To know the Dart and see its glories, a visitor must desert the bridge and ascend the river. I will indicate to him two walks, each of remarkable beauty and each an easy one.

The first is this: Ascend the Dart on the left. This can be done by passing through a gate above Dartmeet Cottage, and descending to the river, where remain a few of the venerable oaks that once abounded at Brimpts, but were wantonly cut down at the beginning of this century. Ascend by a fisherman's path through the plantation to where the wood ends, and the hills falling back reveal a pleasant meadow, with, rising out of it by the river, a holt or pile of rocks overgrown with oaks. The view from this is beautiful. Proceeding half a mile a ruined cottage is reached, where the stately Yar Tor may be seen to advantage. This ruin is called Dolly's Cot.

Dolly, who has given her name to this ruin, was a somewhat remarkable woman. She lived with her brother, orphans, by Princetown when Sir Thomas Tyrwhitt settled at Tor Royal. She was a remarkably handsome girl, and she seems to have caught the eye of this gentleman, who located her and her brother in the lodge, and then, as the brother kept a sharp look-out on his sister, he got rid of him by obtaining for him an appointment in the House of Lords, where he looked after the lighting, and had as his perquisite the ends of the wax tapers. As fresh candles were provided every day, and the sessions were at times short, the perquisites were worth a good deal.

THE CLEFT ROCK ABOVE HOLNE CHASE

However, if the brother were away Dolly had another to watch over her, one Tom Trebble, a young and handsome moorman, who did not at all relish the manner in which Sir Thomas, Warden of the Stannaries, hovered about Miss Dolly.

But a climax was reached when the Prince Regent arrived at Tor Royal to visit his forest of Dartmoor. The Prince's eye speedily singled Dolly out, and the blue coat and brass buttons, white ducks tightly strapped, and the curled-brimmed hat were to be seen on the way to Dolly's cottage a little too frequently to please Tom Trebble. So to cut his anxieties short he whisked Dolly on to the pillion of his moor cob and rode off with her to Lydford, where they were married.
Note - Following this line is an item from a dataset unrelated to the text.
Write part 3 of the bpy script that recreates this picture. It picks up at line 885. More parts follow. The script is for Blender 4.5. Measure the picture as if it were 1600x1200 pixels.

Then he carried her away to this cottage—now a ruin—on the Dart, to which led no road, hardly a path even, and where she was likely to be out of the way of both the Prince and his humble servant, Sir Thomas.

In this solitary cottage Tom and Dolly lived for many years. She survived her husband, and gained her livelihood by working at the tin-mine of Hexworthy, where one of the shafts recently sunk was named after her.

The candle-snuffer realised—so it was said—a good fortune out of the wax taper-ends, and never returned to Dartmoor.